Karena takut menjadi korban catcalling, perempuan sering kali merasa perlu mengubah perilaku mereka. Mereka mungkin merasa perlu berpakaian dengan cara tertentu untuk menghindari perhatian yang tidak diinginkan atau memilih untuk tidak berjalan sendiri di malam hari. Perubahan perilaku ini mencerminkan betapa terbatasnya kebebasan perempuan di ruang publik.
Pelecehan verbal seperti catcalling dapat membuat perempuan merasa kurang berharga, terutama ketika tubuh mereka diobjektifikasi dan dijadikan bahan komentar yang tidak pantas. Rasa percaya diri mereka bisa menurun karena mereka diperlakukan sebagai objek seksual.
Salah satu masalah besar dalam kasus catcalling adalah budaya victim-blaming atau menyalahkan korban. Dalam banyak kasus, perempuan yang mengalami catcalling justru disalahkan atas pelecehan yang mereka alami. Mereka mungkin dianggap “mengundang” pelecehan karena cara berpakaian atau perilaku mereka di ruang publik. Padahal, pelecehan tidak pernah bisa dibenarkan, apapun kondisi atau situasi korban.
Budaya victim-blaming ini melanggengkan ketidakadilan bagi perempuan, karena mereka dipaksa untuk bertanggung jawab atas tindakan pelaku. Korban perempuan sering kali diminta untuk lebih “berhati-hati” atau “tidak memancing perhatian,” sementara pelaku tidak diberikan tanggung jawab atas perilakunya.

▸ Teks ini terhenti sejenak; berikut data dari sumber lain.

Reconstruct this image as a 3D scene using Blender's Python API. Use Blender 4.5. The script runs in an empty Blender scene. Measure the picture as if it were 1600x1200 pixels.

Edukasi perspektif gender menjadi sangat penting untuk membongkar pola pikir ini, karena hanya dengan menyadari ketidaksetaraan ini kita bisa menciptakan ruang publik yang lebih aman dan adil bagi semua orang.
Baca juga: Fair Play: Potret Patriarki dan Misogini yang Dihadapi Perempuan
Upaya melawan catcalling
Di seluruh dunia, gerakan untuk melawan catcalling semakin kuat. Beberapa kampanye seperti “Stop Street Harassment” dan “Hollaback!” berfokus pada mengedukasi masyarakat tentang pelecehan di ruang publik dan memberikan dukungan bagi korban. Kampanye-kampanye ini juga mengajak masyarakat untuk tidak hanya menyadari, tetapi juga mengambil tindakan untuk menghentikan pelecehan yang terjadi di sekitar mereka.
Di Indonesia, beberapa gerakan lokal juga telah muncul untuk melawan pelecehan seksual, termasuk catcalling. Misalnya, komunitas feminis dan aktivis gender sering kali menyuarakan pentingnya menciptakan ruang publik yang aman bagi perempuan. Melalui kampanye di media sosial, mereka mengajak orang untuk lebih sadar akan pelecehan verbal dan memberikan dukungan bagi korban untuk melapor.
Meskipun banyak gerakan yang melawan catcalling, namun langkah-langkah hukum masih terbentur. Pasal 5 dalam UU TPKS jelas menyatakan, “Setiap orang yang melakukan perbuatan seksual secara nonfisik yang ditujukan terhadap tubuh, keinginan seksual, dan/atau organ reproduksi dengan maksud merendahkan harkat dan martabat seseorang berdasarkan seksualitas dan/atau kesusilaannya, dipidana karena pelecehan seksual nonfisik.”
Namun praktiknya masih jarang dijumpai masyarakat yang melaporkan kejahatan ini. Salah satunya akibat proses penegakan hukum yang cenderung masih dipertanyakan sejauh mana bisa melindungi korban, merasa lebih aman dan memiliki akses terhadap keadilan.
Catcalling bukanlah tindakan sepele. Sebagai bentuk pelecehan verbal, catcalling mencerminkan ketidaksetaraan gender yang terjadi di masyarakat kita, di mana perempuan sering kali diperlakukan sebagai objek seksual. Dari perspektif gender, catcalling memperlihatkan bagaimana patriarki berperan dalam membatasi kebebasan perempuan di ruang publik dan melanggengkan pelecehan. Penting bagi kita untuk terus mengedukasi masyarakat tentang bahaya catcalling dan menciptakan ruang publik yang lebih aman bagi semua orang, tanpa memandang gender.